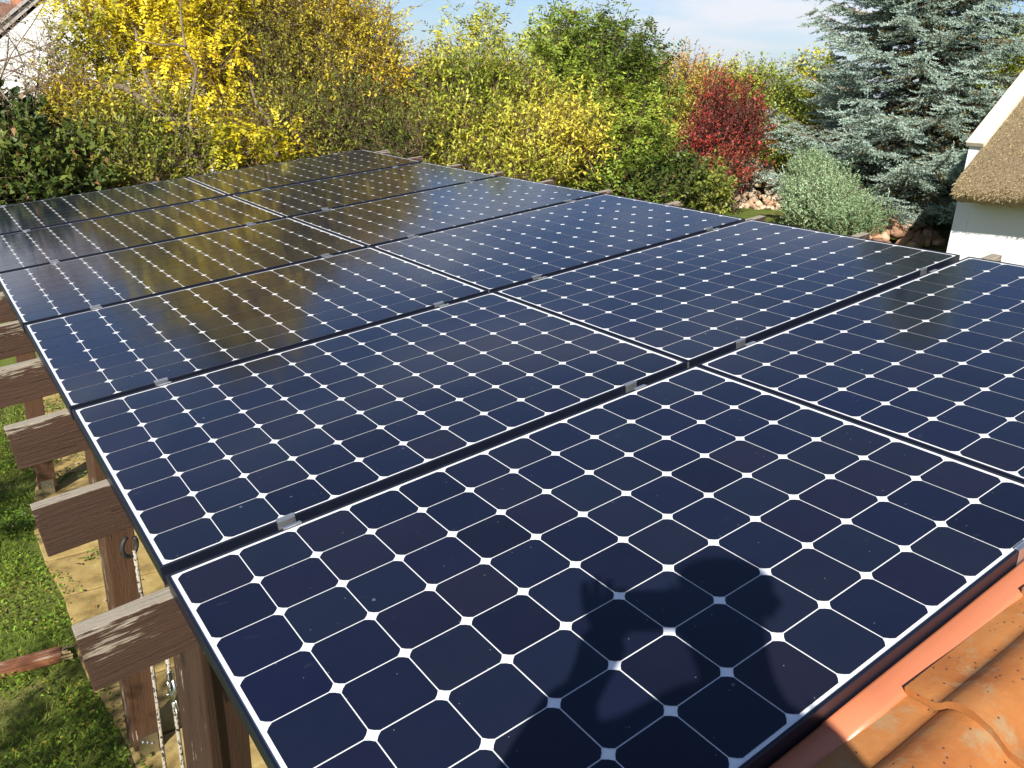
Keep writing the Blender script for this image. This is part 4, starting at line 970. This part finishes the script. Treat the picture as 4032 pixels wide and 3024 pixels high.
jp = [pts[k] - og for k in sel]; jp[3] = jp[3] - np.array([0, 0, .03]); jp[6] = pts[7] * .12 + pts[8] * .88 - og; jp[9] = pts[10] * .12 + pts[11] * .88 - og
skin('jacket', jp, [(mp_[a], mp_[b]) for a, b in ed if a in mp_ and b in mp_], [.145, .15, .155, .07, .085, .068, .052, .085, .066, .05], M_shirt, root)
sel = [0, 12, 13, 14, 15, 16, 17]; mp_ = {k: i for i, k in enumerate(sel)}
skin('trousers', [pts[k] - og for k in sel], [(mp_[a], mp_[b]) for a, b in ed if a in mp_ and b in mp_], [.135, .10, .07, .058, .10, .07, .058], M_jean, root)
# hands: four fingers of different length and a thumb, curled round the ends of the phone
def hand(g, s_, nm):
    out_ = rt * s_; up_ = -dnv
    palm = g + dnv * .025 + out_ * .012 - fw * .016
    for i, (ln_, off, spr) in enumerate(((.058, .034, -.12), (.068, .012, -.03), (.064, -.010, .05), (.048, -.031, .16))):
        b0 = palm + up_ * .035 + fw * off * .25 - out_ * off * .9 * -1 * .9
        d1 = norm(up_ * .9 + out_ * (spr * -1 + .15) + fw * .05); b1 = b0 + d1 * ln_ * .45; b2 = b1 + norm(d1 + fw * .12 - out_ * .1) * ln_ * .3; b3 = b2 + norm(d1 + fw * .15 - out_ * .25) * ln_ * .25
        skin('finger', [palm - og, b0 - og, b1 - og, b2 - og, b3 - og], [(0, 1), (1, 2), (2, 3), (3, 4)], [.014, .0115, .0105, .0098, .0088], M_skin, root)
    t0 = palm + dnv * .01 - out_ * .012; t1 = t0 - out_ * .022 + up_ * .012 - fw * .006; t2 = t1 - out_ * .016 + up_ * .022
    skin('thumb', [palm - og, t0 - og, t1 - og, t2 - og], [(0, 1), (1, 2), (2, 3)], [.014, .012, .010, .008], M_skin, root)
hand(gL, -1, 'left'); hand(gR, 1, 'right')
ph = empty('phone', tuple(pc)); tag(ph, 'slim black phone held sideways in both hands at the viewpoint', 'phone')
Mph = Matrix(((RT.x, -DN.x, -FW.x), (RT.y, -DN.y, -FW.y), (RT.z, -DN.z, -FW.z))).to_4x4()
m = MB(); m.box((-.074, -.040, -.004), (.074, .034, .004), Mph); m.build('phone_body', M_dark, ph, bevel=.002)
m = MB(); m.box((-.07, -.031, .0041), (.07, .031, .0046), Mph); m.build('screen', mat('screen', (.02, .02, .025), .1), ph)
# ladder leaning against the roof edge of the tiled house
lad = empty('ladder', tuple((ftL + ftR) / 2 * np.array([1, 1, 0]) + np.array([-.12, -.42, 0]))); tag(lad, 'aluminium ladder leaning on the tiled roof edge under the photographer', 'ladder'); lo = np.array(lad.location)
fm = (ftL + ftR) / 2; ax_ = norm(shL - shR) * np.array([1, 1, 0]); bot = np.array([fm[0] - .22, fm[1] - .30, 0]); topp = fm + (fm - bot) * .30
for s_ in (-1, 1):
    m = MB(); m.tube([bot + ax_ * s_ * .2 - lo, topp + ax_ * s_ * .2 - lo], .022, 6); m.build('rail', M_alu, lad)
for i in range(8):
    t = .08 + i * .128; c_ = bot + (topp - bot) * t; m = MB(); m.tube([c_ + ax_ * .2 - lo, c_ - ax_ * .2 - lo], .014, 8); m.build('rung', M_alu, lad)

# ------------------------------------------------------------------ the air: everything far away fades a little
m = MB(); m.box((-9600, -3400, -40), (9600, 9900, 130)); hz_ = m.build('haze', None); hz_.data.materials.clear()
mh = bpy.data.materials.new('air'); mh.use_nodes = True; t = mh.node_tree; t.nodes.remove(t.nodes['Principled BSDF'])
vv = t.nodes.new('ShaderNodeVolumePrincipled'); vv.inputs['Color'].default_value = (.86, .91, 1, 1); vv.inputs['Density'].default_value = 1.3e-4; vv.inputs['Anisotropy'].default_value = .2
t.links.new(vv.outputs[0], t.nodes['Material Output'].inputs['Volume']); hz_.data.materials.append(mh); tag(hz_, kind='stuff'); hz_['label'] = 'thin blue haze in the air over the distant hills'; hz_['category'] = 'haze'
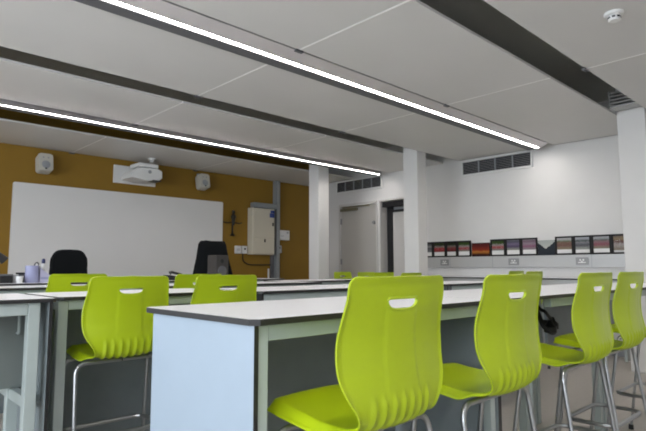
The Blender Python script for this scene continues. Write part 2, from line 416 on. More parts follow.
..............................
§ **Goal of the exercise**
Copy out the entries verbatim and leave the images out.

§ **Result of this task**
Keep writing the Blender script for this image. This is part 4, starting at line 970. This part finishes the script. Treat the picture as 4032 pixels wide and 3024 pixels high.
jp = [pts[k] - og for k in sel]; jp[3] = jp[3] - np.array([0, 0, .03]); jp[6] = pts[7] * .12 + pts[8] * .88 - og; jp[9] = pts[10] * .12 + pts[11] * .88 - og
skin('jacket', jp, [(mp_[a], mp_[b]) for a, b in ed if a in mp_ and b in mp_], [.145, .15, .155, .07, .085, .068, .052, .085, .066, .05], M_shirt, root)
sel = [0, 12, 13, 14, 15, 16, 17]; mp_ = {k: i for i, k in enumerate(sel)}
skin('trousers', [pts[k] - og for k in sel], [(mp_[a], mp_[b]) for a, b in ed if a in mp_ and b in mp_], [.135, .10, .07, .058, .10, .07, .058], M_jean, root)
# hands: four fingers of different length and a thumb, curled round the ends of the phone
def hand(g, s_, nm):
    out_ = rt * s_; up_ = -dnv
    palm = g + dnv * .025 + out_ * .012 - fw * .016
    for i, (ln_, off, spr) in enumerate(((.058, .034, -.12), (.068, .012, -.03), (.064, -.010, .05), (.048, -.031, .16))):
        b0 = palm + up_ * .035 + fw * off * .25 - out_ * off * .9 * -1 * .9
        d1 = norm(up_ * .9 + out_ * (spr * -1 + .15) + fw * .05); b1 = b0 + d1 * ln_ * .45; b2 = b1 + norm(d1 + fw * .12 - out_ * .1) * ln_ * .3; b3 = b2 + norm(d1 + fw * .15 - out_ * .25) * ln_ * .25
        skin('finger', [palm - og, b0 - og, b1 - og, b2 - og, b3 - og], [(0, 1), (1, 2), (2, 3), (3, 4)], [.014, .0115, .0105, .0098, .0088], M_skin, root)
    t0 = palm + dnv * .01 - out_ * .012; t1 = t0 - out_ * .022 + up_ * .012 - fw * .006; t2 = t1 - out_ * .016 + up_ * .022
    skin('thumb', [palm - og, t0 - og, t1 - og, t2 - og], [(0, 1), (1, 2), (2, 3)], [.014, .012, .010, .008], M_skin, root)
hand(gL, -1, 'left'); hand(gR, 1, 'right')
ph = empty('phone', tuple(pc)); tag(ph, 'slim black phone held sideways in both hands at the viewpoint', 'phone')
Mph = Matrix(((RT.x, -DN.x, -FW.x), (RT.y, -DN.y, -FW.y), (RT.z, -DN.z, -FW.z))).to_4x4()
m = MB(); m.box((-.074, -.040, -.004), (.074, .034, .004), Mph); m.build('phone_body', M_dark, ph, bevel=.002)
m = MB(); m.box((-.07, -.031, .0041), (.07, .031, .0046), Mph); m.build('screen', mat('screen', (.02, .02, .025), .1), ph)
# ladder leaning against the roof edge of the tiled house
lad = empty('ladder', tuple((ftL + ftR) / 2 * np.array([1, 1, 0]) + np.array([-.12, -.42, 0]))); tag(lad, 'aluminium ladder leaning on the tiled roof edge under the photographer', 'ladder'); lo = np.array(lad.location)
fm = (ftL + ftR) / 2; ax_ = norm(shL - shR) * np.array([1, 1, 0]); bot = np.array([fm[0] - .22, fm[1] - .30, 0]); topp = fm + (fm - bot) * .30
for s_ in (-1, 1):
    m = MB(); m.tube([bot + ax_ * s_ * .2 - lo, topp + ax_ * s_ * .2 - lo], .022, 6); m.build('rail', M_alu, lad)
for i in range(8):
    t = .08 + i * .128; c_ = bot + (topp - bot) * t; m = MB(); m.tube([c_ + ax_ * .2 - lo, c_ - ax_ * .2 - lo], .014, 8); m.build('rung', M_alu, lad)

# ------------------------------------------------------------------ the air: everything far away fades a little
m = MB(); m.box((-9600, -3400, -40), (9600, 9900, 130)); hz_ = m.build('haze', None); hz_.data.materials.clear()
mh = bpy.data.materials.new('air'); mh.use_nodes = True; t = mh.node_tree; t.nodes.remove(t.nodes['Principled BSDF'])
vv = t.nodes.new('ShaderNodeVolumePrincipled'); vv.inputs['Color'].default_value = (.86, .91, 1, 1); vv.inputs['Density'].default_value = 1.3e-4; vv.inputs['Anisotropy'].default_value = .2
t.links.new(vv.outputs[0], t.nodes['Material Output'].inputs['Volume']); hz_.data.materials.append(mh); tag(hz_, kind='stuff'); hz_['label'] = 'thin blue haze in the air over the distant hills'; hz_['category'] = 'haze'
The Blender Python script for this scene continues. Write part 2, from line 416 on. More parts follow.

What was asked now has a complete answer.